**What needs to be done:** From the listing below, extract every line in which the word "objects" appears.

**Dataset content:**
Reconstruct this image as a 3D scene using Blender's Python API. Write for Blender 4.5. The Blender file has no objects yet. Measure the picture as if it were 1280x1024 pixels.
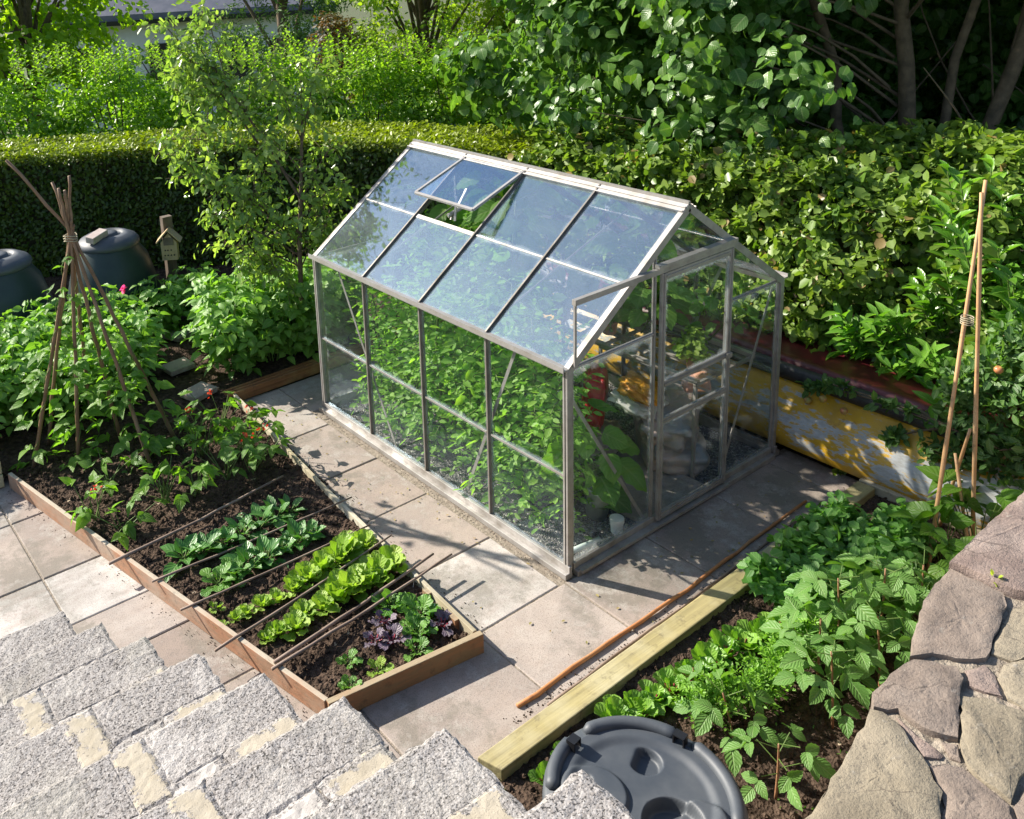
import bpy, bmesh, math, random
import numpy as np
from mathutils import Vector, Matrix, noise as mn
D = bpy.data; S = bpy.context.scene; COL = S.collection
rng = np.random.default_rng(7); random.seed(7)
rad = math.radians

# ---------------------------------------------------------------- camera
CP = np.array([-3.5191, -3.2934, 3.6321]); yaw, pitch, roll, FP = 0.9839, -0.2433, -0.0608, 1181.44
cf = np.array([math.cos(pitch)*math.cos(yaw), math.cos(pitch)*math.sin(yaw), math.sin(pitch)])
cr = np.array([math.sin(yaw), -math.cos(yaw), 0.0]); cu = np.cross(cr, cf)
cr, cu = math.cos(roll)*cr + math.sin(roll)*cu, -math.sin(roll)*cr + math.cos(roll)*cu
cam = D.cameras.new('camera'); co = D.objects.new('camera', cam); COL.objects.link(co)
co.matrix_world = Matrix([[cr[i], cu[i], -cf[i], CP[i]] for i in range(3)] + [[0, 0, 0, 1]])
cam.sensor_width = 36; cam.sensor_fit = 'HORIZONTAL'; cam.lens = FP/1280*36
cam.shift_x = 202.1/1280; cam.shift_y = -298.7/1280
cam.clip_start = 0.05; cam.clip_end = 2000
S.camera = co
# ---------------------------------------------------------------- light
EL, AZ = 33.0, -29.5          # sun height; azimuth from +Y towards +X
w = D.worlds.new('World'); S.world = w; w.use_nodes = True
nt = w.node_tree; sky = nt.nodes.new('ShaderNodeTexSky'); sky.sky_type = 'NISHITA'; sky.sun_disc = False
sky.sun_elevation = rad(EL); sky.sun_rotation = rad(AZ); sky.air_density = 1.0; sky.dust_density = 1.0
bg = nt.nodes['Background']; bg.inputs['Strength'].default_value = 0.10
nt.links.new(sky.outputs[0], bg.inputs[0])
sl = D.lights.new('sun', 'SUN'); so = D.objects.new('sun', sl); COL.objects.link(so)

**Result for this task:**
Reconstruct this image as a 3D scene using Blender's Python API. Write for Blender 4.5. The Blender file has no objects yet. Measure the picture as if it were 1280x1024 pixels.
cam = D.cameras.new('camera'); co = D.objects.new('camera', cam); COL.objects.link(co)
sl = D.lights.new('sun', 'SUN'); so = D.objects.new('sun', sl); COL.objects.link(so)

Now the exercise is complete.